This Ontario high school will offer students Wi-Fi on buses

Feb 21 2017, 11:56 am

If the history of high school learning habits has taught us anything, it’s that students are best at homework either right after school or minutes before it’s due.

A recent pilot project by the Wellington Catholic District School Board plays very well into that understanding.

Around 100 students travelling to and from St. James Catholic High School in Guelph, ON will now be able to access Wi-Fi on their bus routes. It’s the first initiative of its kind in the province, and will benefit students whose commute to school could include up to an hour of bus time.

“The board is always exploring new and innovative ways to make learning easier and more accessible for our students,” said Tamara Nugent, Director of Education.

“Wi-Fi on their buses will allow students to access digital tools and encourage them to use travel time to engage in innovative learning.”

Desire2Learn, Google, and Homework Help are among the digital tools students will be able to access on the bus.
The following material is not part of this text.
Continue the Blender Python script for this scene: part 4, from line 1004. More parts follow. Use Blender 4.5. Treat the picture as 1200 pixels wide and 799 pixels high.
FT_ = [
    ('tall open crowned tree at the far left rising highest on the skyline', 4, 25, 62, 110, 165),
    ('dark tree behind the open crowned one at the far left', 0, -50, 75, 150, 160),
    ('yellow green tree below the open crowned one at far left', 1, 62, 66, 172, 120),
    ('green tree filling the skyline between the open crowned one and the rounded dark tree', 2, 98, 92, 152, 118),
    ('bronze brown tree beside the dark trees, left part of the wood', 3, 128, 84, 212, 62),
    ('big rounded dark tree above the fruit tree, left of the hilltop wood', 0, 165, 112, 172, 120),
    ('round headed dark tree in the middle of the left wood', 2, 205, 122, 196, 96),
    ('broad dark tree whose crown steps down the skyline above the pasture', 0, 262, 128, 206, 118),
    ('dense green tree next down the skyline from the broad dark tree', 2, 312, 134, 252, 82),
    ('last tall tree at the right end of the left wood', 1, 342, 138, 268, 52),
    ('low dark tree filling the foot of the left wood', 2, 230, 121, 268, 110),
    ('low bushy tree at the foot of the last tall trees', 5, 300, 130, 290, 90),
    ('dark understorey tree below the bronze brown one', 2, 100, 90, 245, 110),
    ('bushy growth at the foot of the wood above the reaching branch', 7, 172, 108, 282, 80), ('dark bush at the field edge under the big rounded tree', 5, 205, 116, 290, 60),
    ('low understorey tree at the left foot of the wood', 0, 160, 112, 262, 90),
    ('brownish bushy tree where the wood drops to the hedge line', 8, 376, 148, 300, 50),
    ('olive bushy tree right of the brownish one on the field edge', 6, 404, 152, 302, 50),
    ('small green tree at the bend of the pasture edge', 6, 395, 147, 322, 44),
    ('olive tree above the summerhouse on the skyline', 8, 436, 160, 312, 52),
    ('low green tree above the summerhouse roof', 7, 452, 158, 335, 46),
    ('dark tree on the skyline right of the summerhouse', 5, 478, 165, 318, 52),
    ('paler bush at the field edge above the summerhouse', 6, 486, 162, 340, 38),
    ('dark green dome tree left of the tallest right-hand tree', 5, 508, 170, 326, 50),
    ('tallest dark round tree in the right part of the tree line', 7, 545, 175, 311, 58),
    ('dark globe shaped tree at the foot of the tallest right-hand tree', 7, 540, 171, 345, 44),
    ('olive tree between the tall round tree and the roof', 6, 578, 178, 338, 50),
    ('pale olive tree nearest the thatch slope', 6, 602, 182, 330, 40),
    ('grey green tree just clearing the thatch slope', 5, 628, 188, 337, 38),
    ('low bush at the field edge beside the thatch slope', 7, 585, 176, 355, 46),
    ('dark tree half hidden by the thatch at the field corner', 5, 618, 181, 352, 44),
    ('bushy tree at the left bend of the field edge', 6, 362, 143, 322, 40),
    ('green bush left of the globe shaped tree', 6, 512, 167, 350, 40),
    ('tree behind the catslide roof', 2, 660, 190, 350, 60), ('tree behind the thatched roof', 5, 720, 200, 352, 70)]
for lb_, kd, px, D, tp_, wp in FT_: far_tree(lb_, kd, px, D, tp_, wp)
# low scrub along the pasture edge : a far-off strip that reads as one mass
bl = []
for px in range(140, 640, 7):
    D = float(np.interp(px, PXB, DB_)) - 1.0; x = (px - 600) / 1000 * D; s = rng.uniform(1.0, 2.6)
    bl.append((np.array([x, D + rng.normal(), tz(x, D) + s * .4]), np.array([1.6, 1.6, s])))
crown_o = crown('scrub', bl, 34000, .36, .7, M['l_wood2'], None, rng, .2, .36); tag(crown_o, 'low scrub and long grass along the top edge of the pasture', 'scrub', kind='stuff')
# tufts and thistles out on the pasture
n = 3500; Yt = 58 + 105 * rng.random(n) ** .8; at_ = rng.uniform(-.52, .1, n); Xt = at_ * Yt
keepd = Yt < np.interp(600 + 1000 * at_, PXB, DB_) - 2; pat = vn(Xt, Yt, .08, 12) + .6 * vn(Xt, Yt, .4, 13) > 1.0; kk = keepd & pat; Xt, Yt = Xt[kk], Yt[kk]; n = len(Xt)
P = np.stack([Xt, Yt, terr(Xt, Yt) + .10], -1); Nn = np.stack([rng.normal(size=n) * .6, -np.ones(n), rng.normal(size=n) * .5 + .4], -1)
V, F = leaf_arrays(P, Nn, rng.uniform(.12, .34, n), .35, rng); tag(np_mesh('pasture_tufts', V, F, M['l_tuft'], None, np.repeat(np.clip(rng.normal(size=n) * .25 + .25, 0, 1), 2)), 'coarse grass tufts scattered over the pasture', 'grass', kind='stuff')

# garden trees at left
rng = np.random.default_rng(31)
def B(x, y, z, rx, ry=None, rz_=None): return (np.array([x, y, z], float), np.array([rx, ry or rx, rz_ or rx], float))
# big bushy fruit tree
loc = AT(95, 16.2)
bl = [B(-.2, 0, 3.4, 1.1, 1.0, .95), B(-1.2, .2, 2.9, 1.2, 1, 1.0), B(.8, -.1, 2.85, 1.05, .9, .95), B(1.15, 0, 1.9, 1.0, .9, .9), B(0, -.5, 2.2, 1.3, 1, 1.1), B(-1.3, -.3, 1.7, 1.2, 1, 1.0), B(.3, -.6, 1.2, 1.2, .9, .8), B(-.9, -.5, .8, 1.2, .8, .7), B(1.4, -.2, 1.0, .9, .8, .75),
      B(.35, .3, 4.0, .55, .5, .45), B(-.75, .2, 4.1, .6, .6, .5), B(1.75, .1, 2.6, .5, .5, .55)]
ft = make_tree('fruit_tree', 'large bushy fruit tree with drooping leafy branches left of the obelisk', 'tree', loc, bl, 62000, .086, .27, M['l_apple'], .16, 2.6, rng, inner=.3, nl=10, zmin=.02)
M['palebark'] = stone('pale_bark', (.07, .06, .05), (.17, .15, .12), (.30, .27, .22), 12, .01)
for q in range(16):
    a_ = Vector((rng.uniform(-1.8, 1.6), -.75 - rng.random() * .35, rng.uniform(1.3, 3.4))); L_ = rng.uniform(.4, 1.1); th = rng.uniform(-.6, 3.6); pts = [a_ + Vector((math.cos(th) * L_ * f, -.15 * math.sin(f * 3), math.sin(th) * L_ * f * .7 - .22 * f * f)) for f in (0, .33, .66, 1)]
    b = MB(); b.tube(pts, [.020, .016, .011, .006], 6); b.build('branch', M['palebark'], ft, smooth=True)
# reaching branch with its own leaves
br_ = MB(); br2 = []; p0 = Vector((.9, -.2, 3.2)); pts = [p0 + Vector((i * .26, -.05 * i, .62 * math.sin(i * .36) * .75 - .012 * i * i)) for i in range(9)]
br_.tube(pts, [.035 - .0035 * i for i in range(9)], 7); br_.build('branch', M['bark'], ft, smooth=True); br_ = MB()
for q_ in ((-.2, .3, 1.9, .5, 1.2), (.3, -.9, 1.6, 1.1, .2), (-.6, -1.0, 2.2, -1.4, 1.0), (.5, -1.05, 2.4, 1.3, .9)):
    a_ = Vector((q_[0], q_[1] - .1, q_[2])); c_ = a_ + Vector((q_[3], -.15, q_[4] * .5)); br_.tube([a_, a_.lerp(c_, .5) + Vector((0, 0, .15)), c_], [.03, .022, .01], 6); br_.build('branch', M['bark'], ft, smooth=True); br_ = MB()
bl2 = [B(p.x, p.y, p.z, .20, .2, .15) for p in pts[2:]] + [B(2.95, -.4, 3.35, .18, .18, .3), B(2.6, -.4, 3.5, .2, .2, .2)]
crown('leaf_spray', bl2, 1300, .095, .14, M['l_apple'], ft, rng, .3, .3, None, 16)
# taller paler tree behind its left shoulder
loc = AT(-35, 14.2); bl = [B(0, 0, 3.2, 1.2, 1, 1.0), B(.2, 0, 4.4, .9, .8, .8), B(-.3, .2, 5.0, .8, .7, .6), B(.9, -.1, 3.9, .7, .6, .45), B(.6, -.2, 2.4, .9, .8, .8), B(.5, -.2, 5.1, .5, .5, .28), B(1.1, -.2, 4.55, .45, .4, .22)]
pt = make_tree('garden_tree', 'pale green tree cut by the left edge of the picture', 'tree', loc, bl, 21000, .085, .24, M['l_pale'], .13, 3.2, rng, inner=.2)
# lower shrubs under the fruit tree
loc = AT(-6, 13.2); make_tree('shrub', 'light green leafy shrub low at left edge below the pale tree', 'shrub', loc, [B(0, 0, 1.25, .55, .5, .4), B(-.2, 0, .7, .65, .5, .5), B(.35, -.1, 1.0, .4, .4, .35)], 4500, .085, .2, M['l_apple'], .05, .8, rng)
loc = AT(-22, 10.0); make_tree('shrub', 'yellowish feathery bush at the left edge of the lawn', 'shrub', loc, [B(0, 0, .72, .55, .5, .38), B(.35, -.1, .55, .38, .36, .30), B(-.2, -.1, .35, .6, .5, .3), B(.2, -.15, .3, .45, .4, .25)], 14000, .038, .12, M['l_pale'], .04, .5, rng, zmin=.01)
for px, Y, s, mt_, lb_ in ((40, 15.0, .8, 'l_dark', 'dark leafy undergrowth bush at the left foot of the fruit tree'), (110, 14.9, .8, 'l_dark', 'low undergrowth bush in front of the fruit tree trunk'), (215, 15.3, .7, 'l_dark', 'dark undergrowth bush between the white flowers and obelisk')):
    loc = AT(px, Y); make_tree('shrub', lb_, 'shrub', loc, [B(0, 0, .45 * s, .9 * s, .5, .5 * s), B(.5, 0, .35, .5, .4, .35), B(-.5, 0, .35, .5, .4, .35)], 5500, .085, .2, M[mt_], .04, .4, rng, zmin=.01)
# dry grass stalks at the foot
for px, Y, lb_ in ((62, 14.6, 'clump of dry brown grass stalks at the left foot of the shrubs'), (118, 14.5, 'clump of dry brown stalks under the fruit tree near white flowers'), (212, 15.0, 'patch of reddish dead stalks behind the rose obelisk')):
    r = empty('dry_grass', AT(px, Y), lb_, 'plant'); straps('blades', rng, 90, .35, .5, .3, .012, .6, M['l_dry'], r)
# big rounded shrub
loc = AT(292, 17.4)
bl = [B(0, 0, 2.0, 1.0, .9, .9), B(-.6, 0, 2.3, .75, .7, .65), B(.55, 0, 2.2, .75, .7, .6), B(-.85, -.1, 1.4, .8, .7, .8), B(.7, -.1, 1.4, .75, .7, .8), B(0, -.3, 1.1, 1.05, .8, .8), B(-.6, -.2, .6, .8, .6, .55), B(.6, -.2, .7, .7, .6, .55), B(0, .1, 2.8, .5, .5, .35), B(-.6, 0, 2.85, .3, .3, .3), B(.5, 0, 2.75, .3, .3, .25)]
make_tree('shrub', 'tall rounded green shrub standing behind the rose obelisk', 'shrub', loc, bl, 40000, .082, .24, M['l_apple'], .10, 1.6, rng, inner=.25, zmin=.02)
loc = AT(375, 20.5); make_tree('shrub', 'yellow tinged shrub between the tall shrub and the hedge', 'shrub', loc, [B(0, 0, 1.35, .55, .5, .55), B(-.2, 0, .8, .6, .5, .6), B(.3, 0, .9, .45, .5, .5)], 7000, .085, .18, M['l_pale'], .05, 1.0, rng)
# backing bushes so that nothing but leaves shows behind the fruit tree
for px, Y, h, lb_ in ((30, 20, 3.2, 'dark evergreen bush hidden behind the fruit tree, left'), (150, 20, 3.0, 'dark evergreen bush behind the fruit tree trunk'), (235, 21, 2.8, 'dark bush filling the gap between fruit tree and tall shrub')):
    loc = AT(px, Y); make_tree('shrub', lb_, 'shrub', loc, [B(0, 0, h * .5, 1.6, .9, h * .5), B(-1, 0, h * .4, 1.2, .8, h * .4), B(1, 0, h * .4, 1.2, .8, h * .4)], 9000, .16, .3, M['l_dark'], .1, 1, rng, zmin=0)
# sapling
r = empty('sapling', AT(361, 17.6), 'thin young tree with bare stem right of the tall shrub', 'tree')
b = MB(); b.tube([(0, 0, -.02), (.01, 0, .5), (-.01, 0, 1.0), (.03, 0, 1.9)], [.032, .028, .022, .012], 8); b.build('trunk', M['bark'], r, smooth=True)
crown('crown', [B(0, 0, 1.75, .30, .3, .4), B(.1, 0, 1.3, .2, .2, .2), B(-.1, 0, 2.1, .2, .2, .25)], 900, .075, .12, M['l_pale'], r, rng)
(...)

Wellington-Dufferin Student Transportation Services, Colony Networks Inc., Georef Systems Ltd., and Telus are collaborating to make it happen.

Lord knows how young Braden will read Wuthering Heights SparkNotes on those dangerously unergonomic brown faux-leather benches while the rest of his friends try to Ice each other.

Wellington CDSB oversees 22 schools, all of which could outfit their buses with Wi-Fi in the near future pending the pilot project’s success.

“Grounded in faith based teaching, our schools are preparing students with the values and academic skills they need to be successful 21st century citizens,” reads an official press release.

The move is a good example of how schools can determine a right time and place for technology in education. Students on their way to and from school will be head-down in their phones anyway, so why not offer them the opportunity to get some work done? One Toronto middle school’s ban of cellphones in classrooms, meanwhile, applies that authority in contrast.

And so, “buswork” enters the high school lexicon.